Goal of the exercise => Leave out the pictures and repeat everything else in the records exactly.

Material for the task =>
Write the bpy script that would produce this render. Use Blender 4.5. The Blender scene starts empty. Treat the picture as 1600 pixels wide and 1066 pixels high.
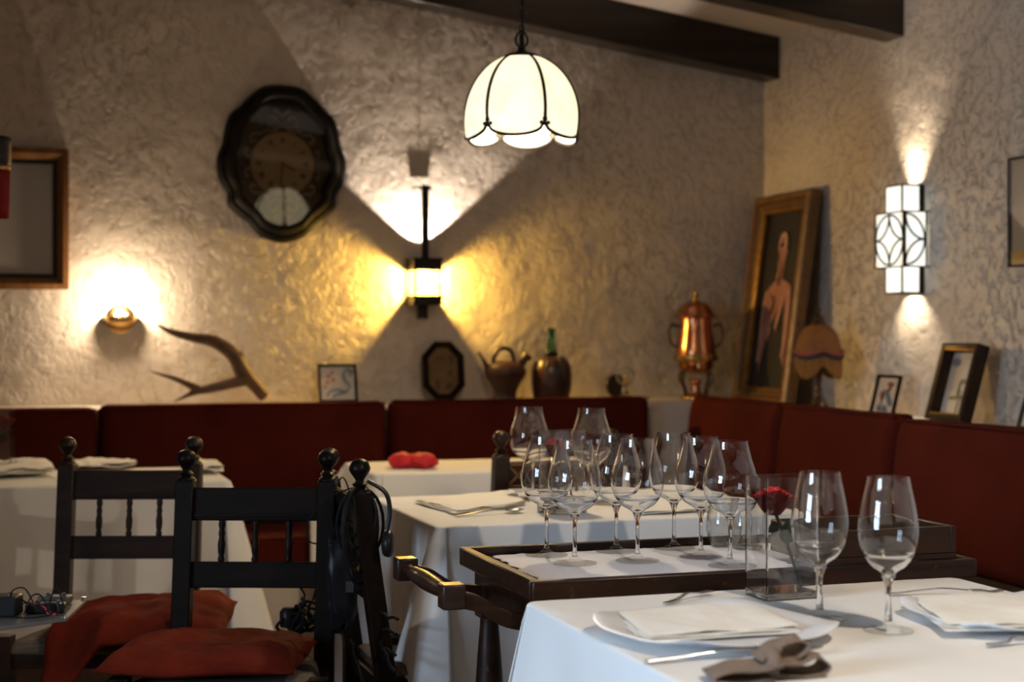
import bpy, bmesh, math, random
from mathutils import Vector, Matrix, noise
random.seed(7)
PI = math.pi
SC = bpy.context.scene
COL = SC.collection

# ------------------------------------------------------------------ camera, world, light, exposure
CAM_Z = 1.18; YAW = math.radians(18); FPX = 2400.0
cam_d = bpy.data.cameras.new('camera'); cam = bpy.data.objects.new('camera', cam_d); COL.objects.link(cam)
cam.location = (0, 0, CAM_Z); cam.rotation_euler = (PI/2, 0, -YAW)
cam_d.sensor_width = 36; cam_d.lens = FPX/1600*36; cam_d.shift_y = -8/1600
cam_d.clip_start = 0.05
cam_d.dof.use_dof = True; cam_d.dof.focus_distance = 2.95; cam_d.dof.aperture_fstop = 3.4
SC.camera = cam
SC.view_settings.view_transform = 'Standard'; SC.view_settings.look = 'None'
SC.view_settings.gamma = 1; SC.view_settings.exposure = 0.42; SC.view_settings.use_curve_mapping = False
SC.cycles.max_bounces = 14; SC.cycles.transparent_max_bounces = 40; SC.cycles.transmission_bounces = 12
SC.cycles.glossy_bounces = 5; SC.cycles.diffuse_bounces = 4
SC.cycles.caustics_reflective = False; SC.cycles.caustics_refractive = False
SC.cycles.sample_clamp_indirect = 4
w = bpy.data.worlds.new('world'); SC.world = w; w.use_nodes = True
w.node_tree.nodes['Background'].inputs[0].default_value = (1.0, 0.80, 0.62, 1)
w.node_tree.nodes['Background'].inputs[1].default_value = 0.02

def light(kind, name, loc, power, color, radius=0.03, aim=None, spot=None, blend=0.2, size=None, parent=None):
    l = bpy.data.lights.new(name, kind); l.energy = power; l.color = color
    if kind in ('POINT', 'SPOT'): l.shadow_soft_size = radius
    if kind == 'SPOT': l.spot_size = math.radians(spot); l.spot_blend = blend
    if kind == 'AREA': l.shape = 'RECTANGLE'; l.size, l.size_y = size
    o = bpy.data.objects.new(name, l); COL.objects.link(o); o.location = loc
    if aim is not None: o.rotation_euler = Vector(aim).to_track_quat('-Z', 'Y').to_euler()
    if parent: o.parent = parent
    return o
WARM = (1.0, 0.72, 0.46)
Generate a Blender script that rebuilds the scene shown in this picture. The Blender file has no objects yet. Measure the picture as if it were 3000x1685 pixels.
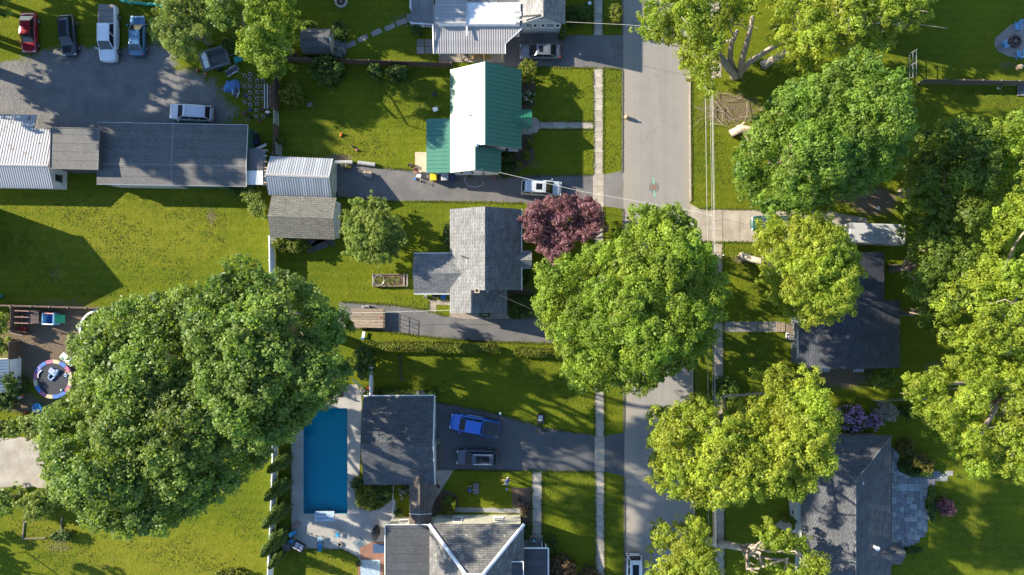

The output =>
Write the bpy script that would produce this render. Use Blender 4.5. The Blender scene starts empty. Treat the picture as 1600 pixels wide and 1066 pixels high.
import bpy, bmesh, math, random
from mathutils import Vector, Matrix, noise
random.seed(7)
PI = math.pi
SC = bpy.context.scene
COL = SC.collection

# ------------------------------------------------------------------ camera, world, light, exposure
CAM_Z = 1.18; YAW = math.radians(18); FPX = 2400.0
cam_d = bpy.data.cameras.new('camera'); cam = bpy.data.objects.new('camera', cam_d); COL.objects.link(cam)
cam.location = (0, 0, CAM_Z); cam.rotation_euler = (PI/2, 0, -YAW)
cam_d.sensor_width = 36; cam_d.lens = FPX/1600*36; cam_d.shift_y = -8/1600
cam_d.clip_start = 0.05
cam_d.dof.use_dof = True; cam_d.dof.focus_distance = 2.95; cam_d.dof.aperture_fstop = 3.4
SC.camera = cam
SC.view_settings.view_transform = 'Standard'; SC.view_settings.look = 'None'
SC.view_settings.gamma = 1; SC.view_settings.exposure = 0.42; SC.view_settings.use_curve_mapping = False
SC.cycles.max_bounces = 14; SC.cycles.transparent_max_bounces = 40; SC.cycles.transmission_bounces = 12
SC.cycles.glossy_bounces = 5; SC.cycles.diffuse_bounces = 4
SC.cycles.caustics_reflective = False; SC.cycles.caustics_refractive = False
SC.cycles.sample_clamp_indirect = 4
w = bpy.data.worlds.new('world'); SC.world = w; w.use_nodes = True
w.node_tree.nodes['Background'].inputs[0].default_value = (1.0, 0.80, 0.62, 1)
w.node_tree.nodes['Background'].inputs[1].default_value = 0.02

def light(kind, name, loc, power, color, radius=0.03, aim=None, spot=None, blend=0.2, size=None, parent=None):
    l = bpy.data.lights.new(name, kind); l.energy = power; l.color = color
    if kind in ('POINT', 'SPOT'): l.shadow_soft_size = radius
    if kind == 'SPOT': l.spot_size = math.radians(spot); l.spot_blend = blend
    if kind == 'AREA': l.shape = 'RECTANGLE'; l.size, l.size_y = size
    o = bpy.data.objects.new(name, l); COL.objects.link(o); o.location = loc
    if aim is not None: o.rotation_euler = Vector(aim).to_track_quat('-Z', 'Y').to_euler()
    if parent: o.parent = parent
    return o
WARM = (1.0, 0.72, 0.46)
Generate a Blender script that rebuilds the scene shown in this picture. The Blender file has no objects yet. Measure the picture as if it were 3000x1685 pixels.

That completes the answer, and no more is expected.